NOTIZIE – Meno di una settimana fa, negli scavi di Pompei crollava l’ennesimo muro, che si aggiungeva così alla lista di danni già subiti dal complesso archeologico campano negli ultimi anni. Principali responsabili, secondo gli amministratori del sito, la pioggia e il vento: come se la mancanza di manutenzione fosse ormai data per acquisita. Senza interventi di messa in sicurezza non si può sperare di ottenere risultati di un qualche rilievo: la notizia positiva è che almeno la tecnologia sembra andare incontro alla protezione del patrimonio culturale.
Un gruppo di ricercatori anglo-americani ha infatti inventato un sottile materiale impermeabile e trasparente, dotato di proprietà che permetterebbero la protezione di edifici storici in pietra calcarea. Il cellofan.
No, seriamente.
Vicki Grassian, chimica dell’Università dell’Iowa, Stati Uniti, ha pubblicato insieme ad altri ricercatori dell’Università di Cardiff, Regno Unito, uno studio su Scientific Reports, una rivista che fa capo alla più nota Nature. Nello studio, il gruppo descrive un nuovo metodo per minimizzare le reazioni chimiche che provocano il deterioramento degli edifici. Il rivestimento è fatto di un miscuglio di acidi grassi derivati da un condimento quotidiano della dieta mediterranea, l’olio d’oliva, e di una serie di sostanze fluorurate, che aumentano la resistenza dei calcari all’inquinamento.
Grassian studia da anni le reazioni dei gas atmosferici con minerali come i calcari. I suoi studi precedenti hanno dimostrato che il biossido di zolfo può facilmente degradare il calcare, e che questa degradazione era favorita dalla presenza di umidità.
“Questa ricerca dimostra che statue ed edifici calcarei possono essere protetti dagli effetti nocivi della corrosione atmosferica, come quelli dovuti a molecole inquinanti e al particolato presente nell’aria, attraverso l’applicazione di un sottilissimo strato idrofobico”, spiega Grassian. “In particolare, la degradazione del calcare provocata da reazioni col biossido di zolfo e con particelle composte da solfati può essere ridotta di molto applicando questa ‘vernice’ “.

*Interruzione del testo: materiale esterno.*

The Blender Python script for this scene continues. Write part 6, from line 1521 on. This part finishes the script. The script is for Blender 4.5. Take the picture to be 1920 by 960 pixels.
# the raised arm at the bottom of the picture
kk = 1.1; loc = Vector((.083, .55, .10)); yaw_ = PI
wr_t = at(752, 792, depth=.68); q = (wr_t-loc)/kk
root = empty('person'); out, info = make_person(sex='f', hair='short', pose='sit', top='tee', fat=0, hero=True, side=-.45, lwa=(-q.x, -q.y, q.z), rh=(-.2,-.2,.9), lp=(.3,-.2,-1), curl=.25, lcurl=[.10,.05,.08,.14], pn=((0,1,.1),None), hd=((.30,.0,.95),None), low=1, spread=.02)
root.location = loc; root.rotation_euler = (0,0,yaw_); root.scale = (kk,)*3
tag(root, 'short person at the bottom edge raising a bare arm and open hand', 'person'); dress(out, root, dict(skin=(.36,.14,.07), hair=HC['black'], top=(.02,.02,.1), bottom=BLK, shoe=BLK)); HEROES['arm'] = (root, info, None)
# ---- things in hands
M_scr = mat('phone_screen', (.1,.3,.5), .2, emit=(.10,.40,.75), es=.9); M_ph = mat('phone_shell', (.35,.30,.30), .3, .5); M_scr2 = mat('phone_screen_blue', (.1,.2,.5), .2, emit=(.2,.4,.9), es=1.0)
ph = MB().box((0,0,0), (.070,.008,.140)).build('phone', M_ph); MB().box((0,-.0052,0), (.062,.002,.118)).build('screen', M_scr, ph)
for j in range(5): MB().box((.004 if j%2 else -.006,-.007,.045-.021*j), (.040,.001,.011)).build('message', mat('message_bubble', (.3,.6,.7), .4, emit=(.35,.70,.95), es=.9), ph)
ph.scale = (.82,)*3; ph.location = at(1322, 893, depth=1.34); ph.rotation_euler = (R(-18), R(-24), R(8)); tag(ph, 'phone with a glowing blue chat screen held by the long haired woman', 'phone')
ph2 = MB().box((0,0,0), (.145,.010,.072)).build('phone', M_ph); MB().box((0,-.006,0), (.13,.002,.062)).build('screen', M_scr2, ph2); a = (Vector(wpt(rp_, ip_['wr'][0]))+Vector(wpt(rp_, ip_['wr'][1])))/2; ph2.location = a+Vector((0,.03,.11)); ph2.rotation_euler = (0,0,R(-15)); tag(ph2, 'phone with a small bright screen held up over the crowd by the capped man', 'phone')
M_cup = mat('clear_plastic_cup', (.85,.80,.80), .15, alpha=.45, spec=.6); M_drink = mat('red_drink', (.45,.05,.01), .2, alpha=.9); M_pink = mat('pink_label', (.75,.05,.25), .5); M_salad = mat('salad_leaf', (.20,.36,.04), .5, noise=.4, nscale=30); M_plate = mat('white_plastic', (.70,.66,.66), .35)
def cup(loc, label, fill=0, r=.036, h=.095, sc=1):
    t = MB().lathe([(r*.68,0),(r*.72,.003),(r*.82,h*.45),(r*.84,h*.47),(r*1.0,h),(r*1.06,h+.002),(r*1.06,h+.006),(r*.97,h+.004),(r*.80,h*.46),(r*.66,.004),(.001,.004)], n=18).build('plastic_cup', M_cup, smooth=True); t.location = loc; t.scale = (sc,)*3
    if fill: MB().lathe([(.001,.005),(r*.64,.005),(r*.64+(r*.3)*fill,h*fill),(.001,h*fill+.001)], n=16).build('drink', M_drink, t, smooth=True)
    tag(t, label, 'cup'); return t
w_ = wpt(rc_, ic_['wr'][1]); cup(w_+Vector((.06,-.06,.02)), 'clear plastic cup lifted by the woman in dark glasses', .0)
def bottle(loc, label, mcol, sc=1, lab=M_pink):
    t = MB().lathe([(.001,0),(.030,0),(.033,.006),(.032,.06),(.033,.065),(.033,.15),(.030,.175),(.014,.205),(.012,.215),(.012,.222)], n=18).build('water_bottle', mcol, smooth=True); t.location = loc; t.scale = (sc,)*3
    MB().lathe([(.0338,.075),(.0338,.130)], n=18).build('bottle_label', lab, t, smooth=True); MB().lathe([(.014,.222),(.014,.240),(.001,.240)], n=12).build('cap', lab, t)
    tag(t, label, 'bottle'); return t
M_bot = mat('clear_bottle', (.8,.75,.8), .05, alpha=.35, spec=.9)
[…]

I ricercatori hanno scelto la cattedrale di York, in Inghilterra, come edificio su cui effettuare lo studio. Si tratta della più grande cattedrale gotica del Nordeuropa: la sua costruzione fu cominciata attorno al 1260 e ultimata due secoli dopo, nel 1472. Grassian afferma che si tratta di una struttura perfetta da studiare, poiché la sua superficie calcarea è stata esposta per secoli a piogge acide, biossido di zolfo e altri inquinanti.
Tuttavia, molte altre strutture storiche, purché di pietra calcarea, potrebbero trarre beneficio dall’invenzione: il tufo è appunto un calcare, e a Pompei abbonda. La chimica statunitense precisa che, in passato, sono stati fatti altri tentativi volti alla protezione di siti d’interesse archeologico, ma le vernici sperimentate finora influivano negativamente sulla microstruttura della pietra, e impedivano agli edifici di ‘respirare’, creando muffe e favorendo la formazione di sale.
Quanto a Pompei e ad altri siti italiani in situazioni simili, bisognerà vedere, una volta che il materiale ideato dal gruppo anglo-americano sarà stato ulteriormente sperimentato e, in caso positivo, commercializzato, se il Ministero per i beni culturali avrà fondi ed expertise a sufficienza per una sua applicazione ad ampio raggio. C’è solo da augurarsi che, nel frattempo, non si resti in attesa passiva del prossimo crollo.